En revanche, compte tenu de la subtilité du scénario, fluide et bien construit, on peut regretter la soixantaine de pages venant après-coup de façon un peu superfétatoire «soulever avec des han ! de porteur d'eau le vers qu'il faut laisser s'envoler». Une simple phrase, une allusion, auraient suffi pour rendre compte des choix sexués et des modes de procréation adoptés par l'héroïne, totalement prohibés en Iran. Mais c'est là une critique mineure compte tenu de la qualité de l'ensemble.

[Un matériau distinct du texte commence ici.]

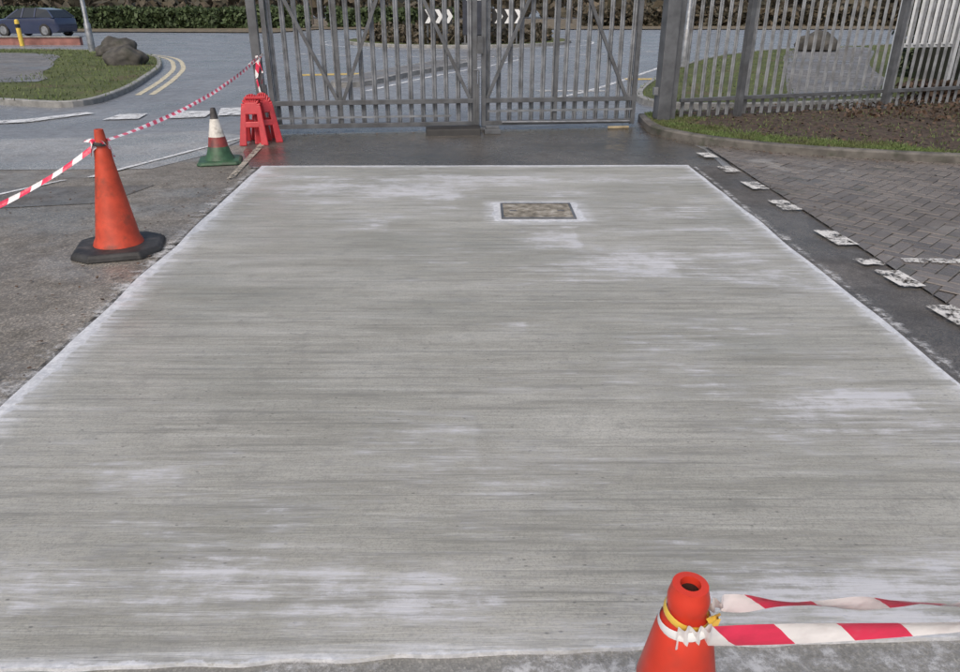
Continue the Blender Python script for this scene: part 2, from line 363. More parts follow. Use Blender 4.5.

Peu importe d'ailleurs que le processus de «désorientalisation-occidentalisation» s'avère entièrement crédible ou pas au plan du contenu car la forme de l'ouvrage se charge de tisser un irremplaçable arc en ciel entre hier et aujourd'hui, entre orient et occident. On ne se défait pas aisément de ses racines ni des images et des rythmes de sa langue maternelle et c'est bien là l'originalité de ce beau fondu enchaîné réalisé dans un espace intermédiaire : entre ce que la main consciemment écrit et l'ineffaçable enveloppe sonore et visuelle des mots de la prime enfance, à la source de toute pensée.

Désorientale ? Pas tout à fait et tant mieux.